■ **Task objective**: Retype the whole listing, please, keeping every line exact and dropping the pictures.

begin Collected material

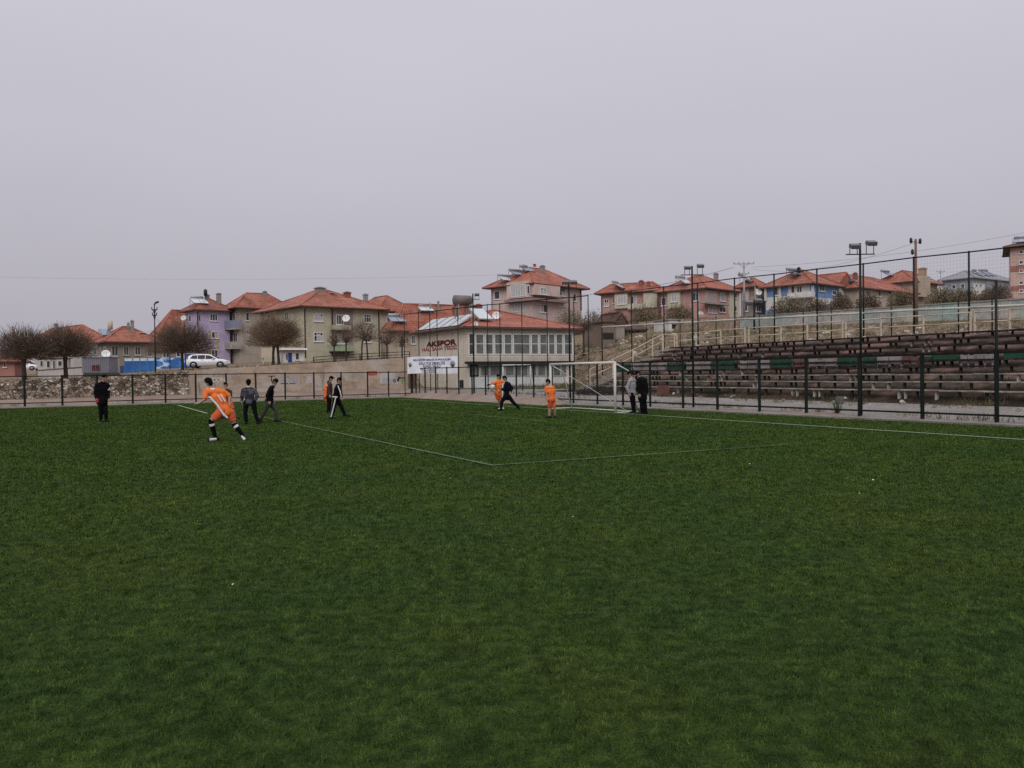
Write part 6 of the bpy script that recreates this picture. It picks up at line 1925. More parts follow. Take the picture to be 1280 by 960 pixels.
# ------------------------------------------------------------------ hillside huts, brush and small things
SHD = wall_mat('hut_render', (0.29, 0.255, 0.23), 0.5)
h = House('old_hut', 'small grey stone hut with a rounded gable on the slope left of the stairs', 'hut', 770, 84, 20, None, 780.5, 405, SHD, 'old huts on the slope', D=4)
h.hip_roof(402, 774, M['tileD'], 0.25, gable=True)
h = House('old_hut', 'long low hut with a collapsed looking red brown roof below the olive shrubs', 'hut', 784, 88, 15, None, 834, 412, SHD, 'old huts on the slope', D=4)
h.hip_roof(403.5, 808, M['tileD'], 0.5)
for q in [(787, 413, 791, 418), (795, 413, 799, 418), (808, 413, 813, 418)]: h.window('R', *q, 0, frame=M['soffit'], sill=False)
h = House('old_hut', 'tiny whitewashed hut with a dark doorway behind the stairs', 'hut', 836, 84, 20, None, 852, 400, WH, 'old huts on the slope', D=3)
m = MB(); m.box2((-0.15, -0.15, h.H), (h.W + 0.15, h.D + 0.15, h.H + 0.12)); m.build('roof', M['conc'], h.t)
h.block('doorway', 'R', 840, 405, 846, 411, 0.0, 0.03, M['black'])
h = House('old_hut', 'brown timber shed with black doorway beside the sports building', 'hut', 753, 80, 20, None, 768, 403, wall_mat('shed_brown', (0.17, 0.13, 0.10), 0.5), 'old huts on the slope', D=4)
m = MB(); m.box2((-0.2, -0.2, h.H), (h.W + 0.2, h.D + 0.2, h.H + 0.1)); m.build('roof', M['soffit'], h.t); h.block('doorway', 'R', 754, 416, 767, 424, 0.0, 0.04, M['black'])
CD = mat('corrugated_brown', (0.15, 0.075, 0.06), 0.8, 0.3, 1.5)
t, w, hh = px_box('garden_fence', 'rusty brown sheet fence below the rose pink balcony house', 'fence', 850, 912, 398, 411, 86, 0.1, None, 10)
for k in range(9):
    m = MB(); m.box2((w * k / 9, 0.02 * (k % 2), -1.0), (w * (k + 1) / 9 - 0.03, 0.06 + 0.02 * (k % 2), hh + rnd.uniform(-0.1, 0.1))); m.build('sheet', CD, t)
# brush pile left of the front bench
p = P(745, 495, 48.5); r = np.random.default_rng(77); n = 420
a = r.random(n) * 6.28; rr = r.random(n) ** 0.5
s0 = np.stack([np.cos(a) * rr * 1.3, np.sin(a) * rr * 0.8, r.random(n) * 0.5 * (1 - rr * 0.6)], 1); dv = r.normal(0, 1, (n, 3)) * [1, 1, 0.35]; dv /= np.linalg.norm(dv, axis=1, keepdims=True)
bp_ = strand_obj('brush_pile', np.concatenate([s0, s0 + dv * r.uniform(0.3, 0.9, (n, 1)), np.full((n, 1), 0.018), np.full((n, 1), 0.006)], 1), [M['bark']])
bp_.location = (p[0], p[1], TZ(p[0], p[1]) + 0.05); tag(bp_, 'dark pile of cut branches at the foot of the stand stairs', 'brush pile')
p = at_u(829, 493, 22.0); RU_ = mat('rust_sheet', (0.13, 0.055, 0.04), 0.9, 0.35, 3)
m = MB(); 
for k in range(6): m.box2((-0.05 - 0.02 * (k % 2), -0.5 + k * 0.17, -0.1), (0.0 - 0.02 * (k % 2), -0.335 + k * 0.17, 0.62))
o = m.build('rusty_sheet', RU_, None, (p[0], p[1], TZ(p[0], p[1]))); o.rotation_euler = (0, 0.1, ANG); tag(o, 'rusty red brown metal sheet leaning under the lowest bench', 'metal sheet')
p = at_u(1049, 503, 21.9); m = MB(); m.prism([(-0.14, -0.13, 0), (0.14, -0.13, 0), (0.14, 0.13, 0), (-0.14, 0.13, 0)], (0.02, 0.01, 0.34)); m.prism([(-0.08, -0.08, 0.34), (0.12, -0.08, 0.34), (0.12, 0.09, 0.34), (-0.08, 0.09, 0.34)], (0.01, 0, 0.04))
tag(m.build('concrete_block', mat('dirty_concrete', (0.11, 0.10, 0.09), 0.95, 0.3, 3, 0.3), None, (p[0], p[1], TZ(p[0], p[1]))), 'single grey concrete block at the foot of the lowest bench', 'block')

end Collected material

■ **Response for this exercise**:
Write part 6 of the bpy script that recreates this picture. It picks up at line 1925. More parts follow. Take the picture to be 1280 by 960 pixels.
# ------------------------------------------------------------------ hillside huts, brush and small things
SHD = wall_mat('hut_render', (0.29, 0.255, 0.23), 0.5)
h = House('old_hut', 'small grey stone hut with a rounded gable on the slope left of the stairs', 'hut', 770, 84, 20, None, 780.5, 405, SHD, 'old huts on the slope', D=4)
h.hip_roof(402, 774, M['tileD'], 0.25, gable=True)
h = House('old_hut', 'long low hut with a collapsed looking red brown roof below the olive shrubs', 'hut', 784, 88, 15, None, 834, 412, SHD, 'old huts on the slope', D=4)
h.hip_roof(403.5, 808, M['tileD'], 0.5)
for q in [(787, 413, 791, 418), (795, 413, 799, 418), (808, 413, 813, 418)]: h.window('R', *q, 0, frame=M['soffit'], sill=False)
h = House('old_hut', 'tiny whitewashed hut with a dark doorway behind the stairs', 'hut', 836, 84, 20, None, 852, 400, WH, 'old huts on the slope', D=3)
m = MB(); m.box2((-0.15, -0.15, h.H), (h.W + 0.15, h.D + 0.15, h.H + 0.12)); m.build('roof', M['conc'], h.t)
h.block('doorway', 'R', 840, 405, 846, 411, 0.0, 0.03, M['black'])
h = House('old_hut', 'brown timber shed with black doorway beside the sports building', 'hut', 753, 80, 20, None, 768, 403, wall_mat('shed_brown', (0.17, 0.13, 0.10), 0.5), 'old huts on the slope', D=4)
m = MB(); m.box2((-0.2, -0.2, h.H), (h.W + 0.2, h.D + 0.2, h.H + 0.1)); m.build('roof', M['soffit'], h.t); h.block('doorway', 'R', 754, 416, 767, 424, 0.0, 0.04, M['black'])
CD = mat('corrugated_brown', (0.15, 0.075, 0.06), 0.8, 0.3, 1.5)
t, w, hh = px_box('garden_fence', 'rusty brown sheet fence below the rose pink balcony house', 'fence', 850, 912, 398, 411, 86, 0.1, None, 10)
for k in range(9):
    m = MB(); m.box2((w * k / 9, 0.02 * (k % 2), -1.0), (w * (k + 1) / 9 - 0.03, 0.06 + 0.02 * (k % 2), hh + rnd.uniform(-0.1, 0.1))); m.build('sheet', CD, t)
# brush pile left of the front bench
p = P(745, 495, 48.5); r = np.random.default_rng(77); n = 420
a = r.random(n) * 6.28; rr = r.random(n) ** 0.5
s0 = np.stack([np.cos(a) * rr * 1.3, np.sin(a) * rr * 0.8, r.random(n) * 0.5 * (1 - rr * 0.6)], 1); dv = r.normal(0, 1, (n, 3)) * [1, 1, 0.35]; dv /= np.linalg.norm(dv, axis=1, keepdims=True)
bp_ = strand_obj('brush_pile', np.concatenate([s0, s0 + dv * r.uniform(0.3, 0.9, (n, 1)), np.full((n, 1), 0.018), np.full((n, 1), 0.006)], 1), [M['bark']])
bp_.location = (p[0], p[1], TZ(p[0], p[1]) + 0.05); tag(bp_, 'dark pile of cut branches at the foot of the stand stairs', 'brush pile')
p = at_u(829, 493, 22.0); RU_ = mat('rust_sheet', (0.13, 0.055, 0.04), 0.9, 0.35, 3)
m = MB(); 
for k in range(6): m.box2((-0.05 - 0.02 * (k % 2), -0.5 + k * 0.17, -0.1), (0.0 - 0.02 * (k % 2), -0.335 + k * 0.17, 0.62))
o = m.build('rusty_sheet', RU_, None, (p[0], p[1], TZ(p[0], p[1]))); o.rotation_euler = (0, 0.1, ANG); tag(o, 'rusty red brown metal sheet leaning under the lowest bench', 'metal sheet')
p = at_u(1049, 503, 21.9); m = MB(); m.prism([(-0.14, -0.13, 0), (0.14, -0.13, 0), (0.14, 0.13, 0), (-0.14, 0.13, 0)], (0.02, 0.01, 0.34)); m.prism([(-0.08, -0.08, 0.34), (0.12, -0.08, 0.34), (0.12, 0.09, 0.34), (-0.08, 0.09, 0.34)], (0.01, 0, 0.04))
tag(m.build('concrete_block', mat('dirty_concrete', (0.11, 0.10, 0.09), 0.95, 0.3, 3, 0.3), None, (p[0], p[1], TZ(p[0], p[1]))), 'single grey concrete block at the foot of the lowest bench', 'block')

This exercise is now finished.